> **DATA PROVIDED**:
_ _ _ _ _ _ _

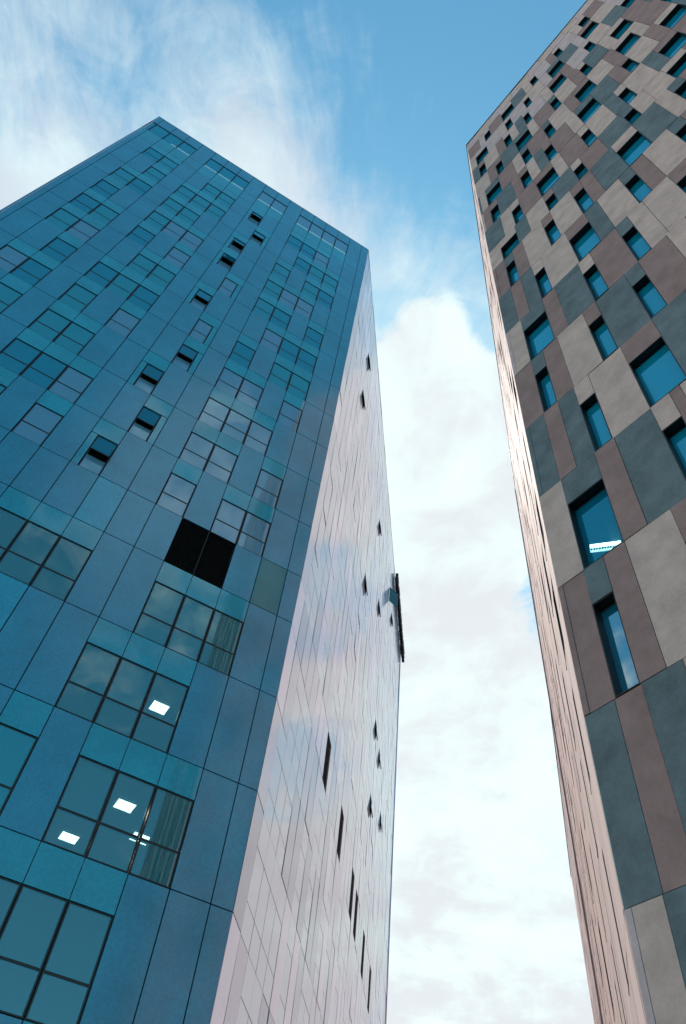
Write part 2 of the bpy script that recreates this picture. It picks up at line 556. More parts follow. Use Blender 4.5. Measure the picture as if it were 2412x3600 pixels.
def win_parts(F, u0, u1, zt, zb, kind, side, glassn, blind, spz, shz, top=False, reflection_sheet=False, open_d=0.0, rnd=rl, sp='spandrel'):
    """returns dict name -> MB list (frame first)"""
    fr = MB()
    parts = []
    flush = F is not FA
    fl = 0.022 if flush else 0.0
    po = -0.012 if flush else -0.045
    g_ = 0.008 if flush else 0.02
    a, b = u0 + g_, u1 - g_
    if kind in 'OH' and side:
        s = (u1 - u0) * 0.24
        st = MB()
        # the strip beside the narrow window; u grows to the left in the picture
        if side == 'L':
            F.tilted(st, b - s + 0.02, b, zb + g_, spz - g_, -0.01, 0.04, sp, 0.001, rnd)
            b = b - s - 0.02
        else:
            F.tilted(st, a, a + s - 0.02, zb + g_, spz - g_, -0.01, 0.04, sp, 0.001, rnd)
            a = a + s + 0.02
        parts.append(('side_panel', st))
    w = 0.035
    # frame ring + transom
    F.box(fr, a - 0.006, a + w, zb + g_, spz, -0.16, -0.03, 'frame')
    F.box(fr, b - w, b + 0.006, zb + g_, spz, -0.16, -0.03, 'frame')
    F.box(fr, a + w, b - w, spz - w, spz, -0.16, -0.035, 'frame')
    F.box(fr, a + w, b - w, zb + g_, zb + g_ + w, -0.16, -0.035, 'frame')
    F.box(fr, a + w, b - w, shz - w, shz + w, -0.16, -0.037, 'frame')
    if top:
        F.box(fr, a + w, b - w, spz - 0.02, spz + 0.04, -0.2, -0.1, 'frame')
    ps = MB()
    F.tilted(ps, u0 + g_ * .6, u1 - g_ * .6, spz + g_, zt - g_ * .6, -0.006, 0.04, sp, 0.0012, rnd)
    parts.append(('spandrel_pane', ps))
    up = MB()
    if kind == 'O' and open_d:
        z1, z0 = spz - w, shz + w
        o0 = -0.045
        q = [(a + w, z0), (b - w, z0), (b - w, z1), (a + w, z1)]
        offs = [open_d, open_d, 0, 0]
        up.hexa([F.p(u, z, o0 - 0.03 + k) for (u, z), k in zip(q, offs)] + [F.p(u, z, o0 + k) for (u, z), k in zip(q, offs)], 'glassO')
        F.box(fr, a + w, b - w, shz + w, spz - w, -0.30, -0.27, 'black')
        lb = MB()
        lb.hexa([F.p(a + w, z0, o0 - 0.05 + open_d), F.p(b - w, z0, o0 - 0.05 + open_d), F.p(b - w, z0 + .05, o0 - 0.05 + open_d), F.p(a + w, z0 + .05, o0 - 0.05 + open_d),
                 F.p(a + w, z0, o0 + open_d + .004), F.p(b - w, z0, o0 + open_d + .004), F.p(b - w, z0 + .05, o0 + open_d + .004), F.p(a + w, z0 + .05, o0 + open_d + .004)], 'frame')
        up.extend(lb)
        up.hexa([F.p(u, z, o0 - 0.06 + k) for (u, z), k in zip(q, offs)] + [F.p(u, z, o0 - 0.034 + k) for (u, z), k in zip(q, offs)], 'black')  # black sheet put in for the shade inside the open sash
        parts.append(('open_sash', up))
    else:
        F.tilted(up, a + w - fl, b - w + fl, shz + w - fl, spz - w + fl, po, 0.012, glassn, 0.0012, rnd)
        parts.append(('pane', up))
    lo = MB()
    F.tilted(lo, a + w - fl, b - w + fl, zb + g_ + w - fl, shz - w + fl, po, 0.012, glassn if kind == 'W' or flush else 'glassC', 0.0012, rnd)
    parts.append(('pane', lo))
    if blind > 0:
        bl = MB()
        zb2 = spz - (spz - zb) * blind
        F.box(bl, a + w, b - w, zb2, spz, -0.20, -0.19, 'blind')
        parts.append(('blind', bl))
    if reflection_sheet:  # dark pleated sheet stands in for the stone tower's reflection
        bl = MB()
        n = 14
        ua, ub = a + w, a + w + (b - a) * 0.72
        for k in range(n):
            s0, s1 = ua + (ub - ua) * k / n, ua + (ub - ua) * (k + 1) / n
            sm = (s0 + s1) / 2
            bl.quad(F.p(s0, zb, -.24), F.p(sm, zb, -.30), F.p(sm, spz, -.30), F.p(s0, spz, -.24), 'reflection_sheet')
            bl.quad(F.p(sm, zb, -.30), F.p(s1, zb, -.24), F.p(s1, spz, -.24), F.p(sm, spz, -.30), 'reflection_sheet')
        parts.append(('reflection_sheet', bl))
    return fr, parts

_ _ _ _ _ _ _

> **WHAT TO PRODUCE**: Reproduce the full listing above verbatim, with no pictures included.

> **OUTPUT OF THE TASK**:
Write part 2 of the bpy script that recreates this picture. It picks up at line 556. More parts follow. Use Blender 4.5. Measure the picture as if it were 2412x3600 pixels.
def win_parts(F, u0, u1, zt, zb, kind, side, glassn, blind, spz, shz, top=False, reflection_sheet=False, open_d=0.0, rnd=rl, sp='spandrel'):
    """returns dict name -> MB list (frame first)"""
    fr = MB()
    parts = []
    flush = F is not FA
    fl = 0.022 if flush else 0.0
    po = -0.012 if flush else -0.045
    g_ = 0.008 if flush else 0.02
    a, b = u0 + g_, u1 - g_
    if kind in 'OH' and side:
        s = (u1 - u0) * 0.24
        st = MB()
        # the strip beside the narrow window; u grows to the left in the picture
        if side == 'L':
            F.tilted(st, b - s + 0.02, b, zb + g_, spz - g_, -0.01, 0.04, sp, 0.001, rnd)
            b = b - s - 0.02
        else:
            F.tilted(st, a, a + s - 0.02, zb + g_, spz - g_, -0.01, 0.04, sp, 0.001, rnd)
            a = a + s + 0.02
        parts.append(('side_panel', st))
    w = 0.035
    # frame ring + transom
    F.box(fr, a - 0.006, a + w, zb + g_, spz, -0.16, -0.03, 'frame')
    F.box(fr, b - w, b + 0.006, zb + g_, spz, -0.16, -0.03, 'frame')
    F.box(fr, a + w, b - w, spz - w, spz, -0.16, -0.035, 'frame')
    F.box(fr, a + w, b - w, zb + g_, zb + g_ + w, -0.16, -0.035, 'frame')
    F.box(fr, a + w, b - w, shz - w, shz + w, -0.16, -0.037, 'frame')
    if top:
        F.box(fr, a + w, b - w, spz - 0.02, spz + 0.04, -0.2, -0.1, 'frame')
    ps = MB()
    F.tilted(ps, u0 + g_ * .6, u1 - g_ * .6, spz + g_, zt - g_ * .6, -0.006, 0.04, sp, 0.0012, rnd)
    parts.append(('spandrel_pane', ps))
    up = MB()
    if kind == 'O' and open_d:
        z1, z0 = spz - w, shz + w
        o0 = -0.045
        q = [(a + w, z0), (b - w, z0), (b - w, z1), (a + w, z1)]
        offs = [open_d, open_d, 0, 0]
        up.hexa([F.p(u, z, o0 - 0.03 + k) for (u, z), k in zip(q, offs)] + [F.p(u, z, o0 + k) for (u, z), k in zip(q, offs)], 'glassO')
        F.box(fr, a + w, b - w, shz + w, spz - w, -0.30, -0.27, 'black')
        lb = MB()
        lb.hexa([F.p(a + w, z0, o0 - 0.05 + open_d), F.p(b - w, z0, o0 - 0.05 + open_d), F.p(b - w, z0 + .05, o0 - 0.05 + open_d), F.p(a + w, z0 + .05, o0 - 0.05 + open_d),
                 F.p(a + w, z0, o0 + open_d + .004), F.p(b - w, z0, o0 + open_d + .004), F.p(b - w, z0 + .05, o0 + open_d + .004), F.p(a + w, z0 + .05, o0 + open_d + .004)], 'frame')
        up.extend(lb)
        up.hexa([F.p(u, z, o0 - 0.06 + k) for (u, z), k in zip(q, offs)] + [F.p(u, z, o0 - 0.034 + k) for (u, z), k in zip(q, offs)], 'black')  # black sheet put in for the shade inside the open sash
        parts.append(('open_sash', up))
    else:
        F.tilted(up, a + w - fl, b - w + fl, shz + w - fl, spz - w + fl, po, 0.012, glassn, 0.0012, rnd)
        parts.append(('pane', up))
    lo = MB()
    F.tilted(lo, a + w - fl, b - w + fl, zb + g_ + w - fl, shz - w + fl, po, 0.012, glassn if kind == 'W' or flush else 'glassC', 0.0012, rnd)
    parts.append(('pane', lo))
    if blind > 0:
        bl = MB()
        zb2 = spz - (spz - zb) * blind
        F.box(bl, a + w, b - w, zb2, spz, -0.20, -0.19, 'blind')
        parts.append(('blind', bl))
    if reflection_sheet:  # dark pleated sheet stands in for the stone tower's reflection
        bl = MB()
        n = 14
        ua, ub = a + w, a + w + (b - a) * 0.72
        for k in range(n):
            s0, s1 = ua + (ub - ua) * k / n, ua + (ub - ua) * (k + 1) / n
            sm = (s0 + s1) / 2
            bl.quad(F.p(s0, zb, -.24), F.p(sm, zb, -.30), F.p(sm, spz, -.30), F.p(s0, spz, -.24), 'reflection_sheet')
            bl.quad(F.p(sm, zb, -.30), F.p(s1, zb, -.24), F.p(s1, spz, -.24), F.p(sm, spz, -.30), 'reflection_sheet')
        parts.append(('reflection_sheet', bl))
    return fr, parts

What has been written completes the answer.